Saturday, June 15, 2013

The Triple Crown of Museums

            I can't believe yesterday marked the second week of our journey to Machu Picchu. I hope that time slows down because before we know it we'll be boarding the plane back to Atlanta. The day was jammed packed with three different museums and a food festival in the morning. The museums we went to were some of the best that we have visited on the trip.
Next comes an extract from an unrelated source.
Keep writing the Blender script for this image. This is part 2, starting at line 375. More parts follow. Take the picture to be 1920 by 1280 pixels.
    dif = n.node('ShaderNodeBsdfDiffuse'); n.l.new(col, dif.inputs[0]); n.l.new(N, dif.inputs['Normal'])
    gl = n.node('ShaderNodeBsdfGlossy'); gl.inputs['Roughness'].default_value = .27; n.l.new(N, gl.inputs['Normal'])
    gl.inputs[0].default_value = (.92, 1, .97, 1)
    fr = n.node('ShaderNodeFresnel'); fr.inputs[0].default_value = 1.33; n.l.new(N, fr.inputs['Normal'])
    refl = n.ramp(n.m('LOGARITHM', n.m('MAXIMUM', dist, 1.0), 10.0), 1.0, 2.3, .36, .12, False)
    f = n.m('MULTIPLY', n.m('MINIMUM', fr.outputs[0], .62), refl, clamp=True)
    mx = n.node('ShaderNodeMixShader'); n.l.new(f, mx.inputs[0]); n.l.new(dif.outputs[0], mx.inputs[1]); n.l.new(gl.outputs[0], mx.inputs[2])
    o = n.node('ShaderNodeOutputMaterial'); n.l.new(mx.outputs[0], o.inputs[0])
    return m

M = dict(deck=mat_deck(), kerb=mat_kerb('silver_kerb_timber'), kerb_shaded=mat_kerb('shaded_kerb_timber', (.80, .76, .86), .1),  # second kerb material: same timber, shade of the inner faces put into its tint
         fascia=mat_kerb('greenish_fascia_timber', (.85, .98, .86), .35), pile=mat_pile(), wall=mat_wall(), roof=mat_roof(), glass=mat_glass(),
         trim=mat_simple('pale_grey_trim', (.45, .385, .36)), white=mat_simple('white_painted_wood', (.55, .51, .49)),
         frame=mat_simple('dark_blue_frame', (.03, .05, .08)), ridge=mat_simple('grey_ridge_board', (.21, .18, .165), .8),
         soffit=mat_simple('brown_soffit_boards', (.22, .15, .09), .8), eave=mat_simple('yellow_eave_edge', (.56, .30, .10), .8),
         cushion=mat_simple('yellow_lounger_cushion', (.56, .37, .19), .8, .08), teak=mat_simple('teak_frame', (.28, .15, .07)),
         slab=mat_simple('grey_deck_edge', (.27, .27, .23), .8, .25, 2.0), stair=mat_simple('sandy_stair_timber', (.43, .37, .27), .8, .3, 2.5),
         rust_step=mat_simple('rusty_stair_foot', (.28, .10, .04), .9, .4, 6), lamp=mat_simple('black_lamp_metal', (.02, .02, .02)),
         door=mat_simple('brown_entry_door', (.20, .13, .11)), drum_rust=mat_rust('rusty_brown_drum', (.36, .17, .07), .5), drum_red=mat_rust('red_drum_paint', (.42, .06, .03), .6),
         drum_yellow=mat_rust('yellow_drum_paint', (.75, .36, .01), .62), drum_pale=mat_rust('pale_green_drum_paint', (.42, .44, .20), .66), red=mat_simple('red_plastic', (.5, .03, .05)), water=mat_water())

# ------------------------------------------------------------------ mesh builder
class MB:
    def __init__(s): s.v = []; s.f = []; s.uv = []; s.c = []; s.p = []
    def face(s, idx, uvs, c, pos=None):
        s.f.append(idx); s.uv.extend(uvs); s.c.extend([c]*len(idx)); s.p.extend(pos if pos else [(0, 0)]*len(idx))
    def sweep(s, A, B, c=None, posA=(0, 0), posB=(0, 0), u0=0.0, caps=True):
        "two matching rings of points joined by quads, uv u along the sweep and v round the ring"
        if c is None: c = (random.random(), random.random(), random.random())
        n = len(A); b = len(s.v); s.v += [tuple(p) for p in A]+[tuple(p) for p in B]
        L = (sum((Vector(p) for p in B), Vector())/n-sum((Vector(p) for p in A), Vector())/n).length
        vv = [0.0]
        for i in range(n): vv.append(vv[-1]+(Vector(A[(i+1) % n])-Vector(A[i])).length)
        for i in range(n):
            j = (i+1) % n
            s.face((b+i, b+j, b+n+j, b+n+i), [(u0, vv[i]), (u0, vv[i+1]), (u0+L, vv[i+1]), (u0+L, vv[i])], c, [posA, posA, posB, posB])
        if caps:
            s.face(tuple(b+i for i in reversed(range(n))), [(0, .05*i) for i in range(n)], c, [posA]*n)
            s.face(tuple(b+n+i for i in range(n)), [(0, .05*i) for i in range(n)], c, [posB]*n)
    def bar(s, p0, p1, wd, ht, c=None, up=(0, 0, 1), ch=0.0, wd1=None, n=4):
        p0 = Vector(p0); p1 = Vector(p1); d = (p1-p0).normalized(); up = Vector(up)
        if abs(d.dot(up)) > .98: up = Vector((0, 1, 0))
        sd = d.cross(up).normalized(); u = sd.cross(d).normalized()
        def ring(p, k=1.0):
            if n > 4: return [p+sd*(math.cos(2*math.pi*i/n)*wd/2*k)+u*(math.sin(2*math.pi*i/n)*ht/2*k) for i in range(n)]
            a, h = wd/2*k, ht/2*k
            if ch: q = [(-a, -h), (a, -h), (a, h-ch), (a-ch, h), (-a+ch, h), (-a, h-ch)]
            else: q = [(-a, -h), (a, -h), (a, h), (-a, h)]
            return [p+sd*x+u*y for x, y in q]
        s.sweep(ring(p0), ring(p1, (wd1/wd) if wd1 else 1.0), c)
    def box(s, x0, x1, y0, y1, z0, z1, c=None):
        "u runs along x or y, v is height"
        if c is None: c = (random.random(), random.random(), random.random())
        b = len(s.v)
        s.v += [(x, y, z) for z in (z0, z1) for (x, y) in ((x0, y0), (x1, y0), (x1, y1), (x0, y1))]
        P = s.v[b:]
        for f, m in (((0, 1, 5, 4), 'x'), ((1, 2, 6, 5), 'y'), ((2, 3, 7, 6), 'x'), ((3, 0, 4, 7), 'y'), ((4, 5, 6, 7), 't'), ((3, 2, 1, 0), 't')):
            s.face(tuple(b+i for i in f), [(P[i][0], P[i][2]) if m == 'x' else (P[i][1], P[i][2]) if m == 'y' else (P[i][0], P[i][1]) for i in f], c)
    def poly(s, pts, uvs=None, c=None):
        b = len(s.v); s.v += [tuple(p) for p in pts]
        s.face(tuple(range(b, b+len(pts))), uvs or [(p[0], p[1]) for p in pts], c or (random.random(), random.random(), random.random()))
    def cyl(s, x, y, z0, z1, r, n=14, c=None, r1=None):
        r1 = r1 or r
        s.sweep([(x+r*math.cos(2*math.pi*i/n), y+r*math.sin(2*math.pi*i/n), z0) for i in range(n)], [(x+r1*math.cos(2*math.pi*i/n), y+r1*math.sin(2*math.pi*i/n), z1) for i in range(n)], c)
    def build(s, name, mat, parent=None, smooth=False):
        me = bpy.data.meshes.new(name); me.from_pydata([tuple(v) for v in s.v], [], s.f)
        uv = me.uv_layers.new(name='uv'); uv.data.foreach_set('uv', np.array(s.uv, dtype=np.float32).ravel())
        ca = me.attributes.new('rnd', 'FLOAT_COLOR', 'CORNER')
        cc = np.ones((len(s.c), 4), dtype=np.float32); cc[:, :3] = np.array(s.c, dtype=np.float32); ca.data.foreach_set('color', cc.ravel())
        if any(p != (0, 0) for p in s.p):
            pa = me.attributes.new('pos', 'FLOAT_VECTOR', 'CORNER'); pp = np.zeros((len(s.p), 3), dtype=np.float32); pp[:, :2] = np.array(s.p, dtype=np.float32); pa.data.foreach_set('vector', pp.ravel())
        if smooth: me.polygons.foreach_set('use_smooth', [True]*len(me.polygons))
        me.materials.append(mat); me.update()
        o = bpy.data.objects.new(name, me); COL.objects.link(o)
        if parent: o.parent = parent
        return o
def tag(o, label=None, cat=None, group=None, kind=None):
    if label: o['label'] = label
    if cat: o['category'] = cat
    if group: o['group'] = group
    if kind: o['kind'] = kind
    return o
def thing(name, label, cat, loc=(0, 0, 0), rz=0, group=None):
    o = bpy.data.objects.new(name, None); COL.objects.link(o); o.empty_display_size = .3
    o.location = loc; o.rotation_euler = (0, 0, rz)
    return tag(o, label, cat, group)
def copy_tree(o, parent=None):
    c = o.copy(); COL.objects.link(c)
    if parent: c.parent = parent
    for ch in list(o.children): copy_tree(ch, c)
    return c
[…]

            The first museum of the day was the Museum of Pre-Columbian Art, which was connected to the Larco museum that we visited in Lima. The set up of the museum was very nice and had many similar artifacts to the ones we had seen at the Larco. I really enjoyed getting to see the many works of different cultures that I had written about for my Geometry essay last week. When I was going through the museums this time, I had a much better idea of the timeline and locations of the different civilations. There were a few displays that really stood out to me. They were the the wooden carvings of the Chimu, the variety of cooking bowls from the Mochica and the size of the aribalos that the Inca are famous for. The wooden carvings were fun to see because there are not many wooden artifacts left since they decompose easier over time. The Mochica's cooking bowls were interesting because it suggested that they would have had different bowls for their poultry, fish and vegetables. I'm not sure if I had just missed the giant aribalos at the other museums or if this museum had three of the biggest I'd seen. The shortest of the three on display was still over 3 feet tall! I wish there was a scale in the picture below, but here is one of the aribalos in a stand.


            The History of the Inca Museum (http://www.sacred-destinations.com/peru/cusco-museo-inka) had many great exhibits that we had not seen in other museums. I really liked the model of the sacred city of Choquequirao. I had not heard of this Incan city before, but the Incas had a lot of sacred cities, including Machu Picchu! There was one section of the city labelled as the administrative Pikiwasi sector that had a building with a round wall facing the northeast. The wall was missing a section which Dr. Brown and I agreed would have most likely been for alignment with a certain sunrise or another celestial alignment. In this museum they also had a painting of Cusco from when it was first being built, and you could see how the city plans made the shape of a puma! The puma was a significant figure in Andean cultures that symbolized the earth. The condor (or bird of prey) and the serpent were the other two figures that represented the heavens and the underworld, respectively. Another amazing fact about the Inca that I had not heard until this museum was that if you were to take the Incan empire at its peak when it controlled the majority of the Pacific coastline of South America and impose that land area over Europe, it would stretch from the northwest of Spain in the Galicia region all the way into western Russia! The museum did not allow photography, however, I wanted to add this in today’s blog so I snuck the picture!


            After a little rest and a lunch break we headed for the hills and the Convent of St. Domingo of Cusco. (http://www.qorikancha.org/Historia.htm) This was a very interesting place because it was built on top of the ruins of Qorikancha, an ancient temple of the Inca. Some of the convent walls were built together with the Incan walls. One exhibit talked about how the Inca had shrines, temples and other sacred places scattered around Cusco called "wakas". All of these places were connected with each other by imaginary lines or "seqes" that started at Qorikancha. There are thought to have been more than 300 wakas connected to Qorikancha by over 40 seqes. In the painting below, you can see the wakas and seqes clearly. Also, the four different colors stand for the four provinces of Cusco. As I said above, this was a great day of sightseeing and we enjoyed some of the greatest museums we've seen so far.